# DATASET EXCERPT
────

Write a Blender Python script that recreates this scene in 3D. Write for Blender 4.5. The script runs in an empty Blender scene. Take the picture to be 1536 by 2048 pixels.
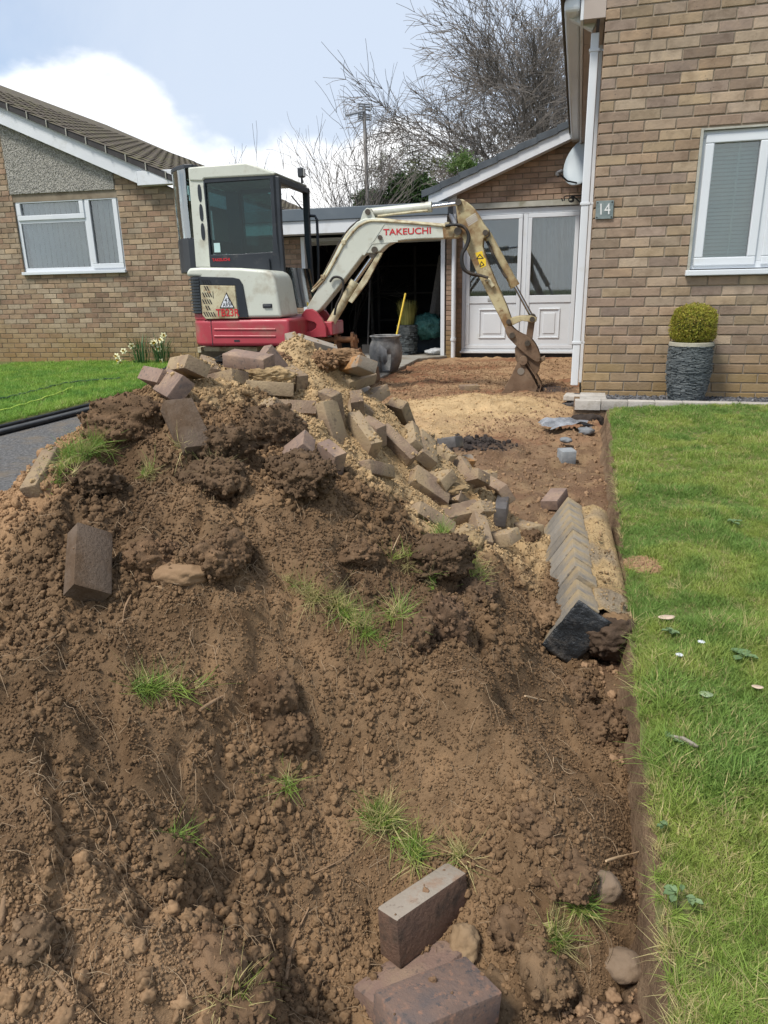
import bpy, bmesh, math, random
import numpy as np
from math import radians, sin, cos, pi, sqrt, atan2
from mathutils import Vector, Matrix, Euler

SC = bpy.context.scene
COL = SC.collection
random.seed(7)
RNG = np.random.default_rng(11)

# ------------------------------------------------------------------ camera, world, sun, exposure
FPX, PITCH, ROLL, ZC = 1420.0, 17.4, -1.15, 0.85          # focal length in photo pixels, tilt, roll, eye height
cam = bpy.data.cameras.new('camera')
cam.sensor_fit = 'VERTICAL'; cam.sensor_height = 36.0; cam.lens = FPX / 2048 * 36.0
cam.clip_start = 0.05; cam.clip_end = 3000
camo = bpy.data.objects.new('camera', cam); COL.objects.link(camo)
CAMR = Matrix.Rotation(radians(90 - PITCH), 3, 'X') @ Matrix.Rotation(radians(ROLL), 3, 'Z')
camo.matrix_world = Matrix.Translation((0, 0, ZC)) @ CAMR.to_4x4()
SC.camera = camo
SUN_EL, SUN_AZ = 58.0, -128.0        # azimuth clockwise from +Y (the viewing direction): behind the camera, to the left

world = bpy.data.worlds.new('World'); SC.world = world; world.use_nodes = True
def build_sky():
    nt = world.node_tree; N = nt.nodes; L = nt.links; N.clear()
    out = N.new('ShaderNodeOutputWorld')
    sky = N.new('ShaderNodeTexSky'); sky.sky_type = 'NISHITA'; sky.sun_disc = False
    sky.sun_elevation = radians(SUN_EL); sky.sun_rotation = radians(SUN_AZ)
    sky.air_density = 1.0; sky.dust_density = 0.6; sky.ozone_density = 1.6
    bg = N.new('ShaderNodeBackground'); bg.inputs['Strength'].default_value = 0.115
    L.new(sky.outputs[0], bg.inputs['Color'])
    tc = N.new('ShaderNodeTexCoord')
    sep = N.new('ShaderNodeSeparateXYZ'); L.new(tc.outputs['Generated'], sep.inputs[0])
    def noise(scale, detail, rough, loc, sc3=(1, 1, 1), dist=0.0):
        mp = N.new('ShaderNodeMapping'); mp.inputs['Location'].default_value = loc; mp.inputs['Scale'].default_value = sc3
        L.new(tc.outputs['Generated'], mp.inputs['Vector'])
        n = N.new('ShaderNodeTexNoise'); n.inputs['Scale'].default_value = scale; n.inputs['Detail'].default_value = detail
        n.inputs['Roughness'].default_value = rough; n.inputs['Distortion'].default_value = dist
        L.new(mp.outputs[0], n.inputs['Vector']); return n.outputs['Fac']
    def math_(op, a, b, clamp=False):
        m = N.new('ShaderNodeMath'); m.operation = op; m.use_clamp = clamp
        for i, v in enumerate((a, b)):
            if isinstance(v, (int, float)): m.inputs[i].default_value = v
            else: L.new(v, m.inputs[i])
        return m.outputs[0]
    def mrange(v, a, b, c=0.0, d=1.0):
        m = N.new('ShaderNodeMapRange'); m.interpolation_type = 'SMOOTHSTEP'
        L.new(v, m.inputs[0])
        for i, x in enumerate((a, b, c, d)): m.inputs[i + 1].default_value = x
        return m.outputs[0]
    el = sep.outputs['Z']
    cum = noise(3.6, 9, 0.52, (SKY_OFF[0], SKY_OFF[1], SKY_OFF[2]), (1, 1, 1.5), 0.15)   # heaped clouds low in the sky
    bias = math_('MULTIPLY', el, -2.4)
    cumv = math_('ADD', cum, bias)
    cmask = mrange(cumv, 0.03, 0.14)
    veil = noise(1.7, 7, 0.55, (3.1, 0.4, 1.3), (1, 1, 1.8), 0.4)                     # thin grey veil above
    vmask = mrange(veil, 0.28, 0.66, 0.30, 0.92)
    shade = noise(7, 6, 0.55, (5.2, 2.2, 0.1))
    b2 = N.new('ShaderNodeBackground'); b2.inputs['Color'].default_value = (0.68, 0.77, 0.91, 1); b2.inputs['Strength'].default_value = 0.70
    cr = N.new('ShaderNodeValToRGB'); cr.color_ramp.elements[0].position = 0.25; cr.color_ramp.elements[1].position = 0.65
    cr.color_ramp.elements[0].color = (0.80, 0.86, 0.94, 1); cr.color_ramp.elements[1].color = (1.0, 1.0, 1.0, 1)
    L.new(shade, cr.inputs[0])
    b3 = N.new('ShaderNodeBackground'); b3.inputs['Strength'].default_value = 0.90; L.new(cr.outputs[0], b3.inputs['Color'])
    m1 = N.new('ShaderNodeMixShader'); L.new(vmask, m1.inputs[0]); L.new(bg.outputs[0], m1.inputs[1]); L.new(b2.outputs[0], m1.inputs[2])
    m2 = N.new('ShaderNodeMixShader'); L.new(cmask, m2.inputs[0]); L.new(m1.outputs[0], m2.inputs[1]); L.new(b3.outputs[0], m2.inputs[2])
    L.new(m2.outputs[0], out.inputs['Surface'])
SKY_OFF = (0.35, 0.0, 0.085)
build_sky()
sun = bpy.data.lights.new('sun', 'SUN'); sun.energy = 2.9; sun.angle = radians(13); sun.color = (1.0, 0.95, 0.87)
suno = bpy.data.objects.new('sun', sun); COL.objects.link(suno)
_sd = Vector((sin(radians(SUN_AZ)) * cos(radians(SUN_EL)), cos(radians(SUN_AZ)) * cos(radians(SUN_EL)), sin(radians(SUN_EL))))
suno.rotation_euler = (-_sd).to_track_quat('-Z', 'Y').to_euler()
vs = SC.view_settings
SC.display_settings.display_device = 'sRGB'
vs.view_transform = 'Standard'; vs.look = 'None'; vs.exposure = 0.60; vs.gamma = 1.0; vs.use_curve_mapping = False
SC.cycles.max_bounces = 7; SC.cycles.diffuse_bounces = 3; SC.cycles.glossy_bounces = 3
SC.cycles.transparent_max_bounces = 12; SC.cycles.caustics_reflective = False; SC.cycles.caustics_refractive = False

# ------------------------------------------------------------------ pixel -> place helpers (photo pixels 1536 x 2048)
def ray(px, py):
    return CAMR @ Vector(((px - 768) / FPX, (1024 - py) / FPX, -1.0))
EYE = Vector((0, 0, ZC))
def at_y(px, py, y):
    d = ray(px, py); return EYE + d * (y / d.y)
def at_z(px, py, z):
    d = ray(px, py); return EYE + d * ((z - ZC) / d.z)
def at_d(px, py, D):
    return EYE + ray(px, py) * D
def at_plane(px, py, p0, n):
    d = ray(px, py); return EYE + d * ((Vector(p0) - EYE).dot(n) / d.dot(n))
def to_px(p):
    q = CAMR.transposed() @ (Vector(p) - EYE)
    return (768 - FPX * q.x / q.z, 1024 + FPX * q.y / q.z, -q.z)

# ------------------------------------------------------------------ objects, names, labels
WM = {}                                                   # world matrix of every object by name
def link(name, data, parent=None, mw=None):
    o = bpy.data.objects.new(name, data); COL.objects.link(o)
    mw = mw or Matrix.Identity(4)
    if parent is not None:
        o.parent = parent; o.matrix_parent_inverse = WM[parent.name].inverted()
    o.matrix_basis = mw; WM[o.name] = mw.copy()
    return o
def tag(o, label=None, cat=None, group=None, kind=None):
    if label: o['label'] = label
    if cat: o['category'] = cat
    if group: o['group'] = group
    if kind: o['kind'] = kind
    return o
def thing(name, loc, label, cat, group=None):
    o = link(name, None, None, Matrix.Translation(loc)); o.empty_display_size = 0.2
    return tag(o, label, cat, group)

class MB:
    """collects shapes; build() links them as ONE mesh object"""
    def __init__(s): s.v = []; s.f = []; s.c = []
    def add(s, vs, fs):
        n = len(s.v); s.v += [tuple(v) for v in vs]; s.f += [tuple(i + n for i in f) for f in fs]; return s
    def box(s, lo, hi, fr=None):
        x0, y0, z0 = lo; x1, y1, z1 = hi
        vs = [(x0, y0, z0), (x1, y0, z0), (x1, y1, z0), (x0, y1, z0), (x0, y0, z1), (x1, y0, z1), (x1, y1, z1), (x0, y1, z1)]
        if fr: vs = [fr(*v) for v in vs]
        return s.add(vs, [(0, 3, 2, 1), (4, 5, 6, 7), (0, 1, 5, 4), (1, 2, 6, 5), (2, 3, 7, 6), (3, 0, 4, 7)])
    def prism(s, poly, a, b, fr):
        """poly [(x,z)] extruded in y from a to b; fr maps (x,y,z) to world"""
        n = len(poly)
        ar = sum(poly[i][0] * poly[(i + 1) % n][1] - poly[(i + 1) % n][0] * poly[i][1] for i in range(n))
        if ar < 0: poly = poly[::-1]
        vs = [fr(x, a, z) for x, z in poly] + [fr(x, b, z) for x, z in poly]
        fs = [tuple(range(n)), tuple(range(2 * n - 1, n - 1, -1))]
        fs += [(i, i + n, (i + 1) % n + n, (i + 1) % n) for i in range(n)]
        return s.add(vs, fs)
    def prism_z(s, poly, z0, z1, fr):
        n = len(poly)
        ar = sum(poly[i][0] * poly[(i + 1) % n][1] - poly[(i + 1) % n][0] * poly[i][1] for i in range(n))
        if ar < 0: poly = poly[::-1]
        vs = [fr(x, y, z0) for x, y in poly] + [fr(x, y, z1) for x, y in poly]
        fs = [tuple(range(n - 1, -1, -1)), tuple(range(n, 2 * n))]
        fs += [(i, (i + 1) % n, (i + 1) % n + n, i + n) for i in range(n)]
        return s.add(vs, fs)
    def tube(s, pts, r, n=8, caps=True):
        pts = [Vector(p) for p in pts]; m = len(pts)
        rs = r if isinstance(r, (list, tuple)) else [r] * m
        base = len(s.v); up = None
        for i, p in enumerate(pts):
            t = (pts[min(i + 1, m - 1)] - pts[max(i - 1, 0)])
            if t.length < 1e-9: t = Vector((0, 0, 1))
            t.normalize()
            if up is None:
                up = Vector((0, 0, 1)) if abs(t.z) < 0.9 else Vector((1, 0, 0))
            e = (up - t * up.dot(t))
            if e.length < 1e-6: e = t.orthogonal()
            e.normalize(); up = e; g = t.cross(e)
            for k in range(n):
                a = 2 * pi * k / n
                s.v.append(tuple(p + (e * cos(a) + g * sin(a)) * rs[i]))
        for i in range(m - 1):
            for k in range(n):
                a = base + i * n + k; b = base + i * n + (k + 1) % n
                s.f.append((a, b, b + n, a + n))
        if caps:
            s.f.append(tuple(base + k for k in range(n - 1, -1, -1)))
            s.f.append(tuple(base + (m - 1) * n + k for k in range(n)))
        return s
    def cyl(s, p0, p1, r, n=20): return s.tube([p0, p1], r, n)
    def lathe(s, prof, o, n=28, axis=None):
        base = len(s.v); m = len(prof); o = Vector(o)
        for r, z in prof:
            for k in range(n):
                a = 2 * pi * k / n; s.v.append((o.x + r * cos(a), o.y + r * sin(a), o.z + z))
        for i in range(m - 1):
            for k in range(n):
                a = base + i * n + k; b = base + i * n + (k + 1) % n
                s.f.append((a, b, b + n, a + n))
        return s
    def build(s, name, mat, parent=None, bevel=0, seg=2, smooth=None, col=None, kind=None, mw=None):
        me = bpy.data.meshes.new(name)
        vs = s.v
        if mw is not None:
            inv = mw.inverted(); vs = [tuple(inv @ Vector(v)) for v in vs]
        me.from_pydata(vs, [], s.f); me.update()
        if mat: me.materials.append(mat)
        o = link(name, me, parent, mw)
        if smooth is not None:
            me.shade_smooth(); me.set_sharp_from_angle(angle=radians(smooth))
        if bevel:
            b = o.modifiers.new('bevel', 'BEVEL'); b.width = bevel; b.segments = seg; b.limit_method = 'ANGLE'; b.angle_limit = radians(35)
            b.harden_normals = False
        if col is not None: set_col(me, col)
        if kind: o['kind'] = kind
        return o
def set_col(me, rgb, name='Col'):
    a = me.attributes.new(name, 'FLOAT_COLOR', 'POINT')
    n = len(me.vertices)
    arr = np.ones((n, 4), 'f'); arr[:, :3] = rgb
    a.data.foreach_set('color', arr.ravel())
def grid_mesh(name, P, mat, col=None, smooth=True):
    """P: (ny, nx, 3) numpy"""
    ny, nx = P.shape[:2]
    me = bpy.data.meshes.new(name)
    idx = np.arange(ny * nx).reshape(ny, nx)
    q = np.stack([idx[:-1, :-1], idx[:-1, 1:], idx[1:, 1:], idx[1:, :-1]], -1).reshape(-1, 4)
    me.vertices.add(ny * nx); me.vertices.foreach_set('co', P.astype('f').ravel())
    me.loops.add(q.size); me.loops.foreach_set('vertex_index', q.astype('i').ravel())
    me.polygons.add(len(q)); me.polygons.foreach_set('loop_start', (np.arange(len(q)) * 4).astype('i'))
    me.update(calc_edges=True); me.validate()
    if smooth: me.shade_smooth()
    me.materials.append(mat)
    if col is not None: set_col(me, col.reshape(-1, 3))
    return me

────

# EXERCISE INSTRUCTIONS
Only the lines from the top of the data through the line with "RNG = np.random.default_rng(11)" should be quoted, exactly and with both ends kept; skip the pictures.

# SOLUTION TO THE EXERCISE
Write a Blender Python script that recreates this scene in 3D. Write for Blender 4.5. The script runs in an empty Blender scene. Take the picture to be 1536 by 2048 pixels.
import bpy, bmesh, math, random
import numpy as np
from math import radians, sin, cos, pi, sqrt, atan2
from mathutils import Vector, Matrix, Euler

SC = bpy.context.scene
COL = SC.collection
random.seed(7)
RNG = np.random.default_rng(11)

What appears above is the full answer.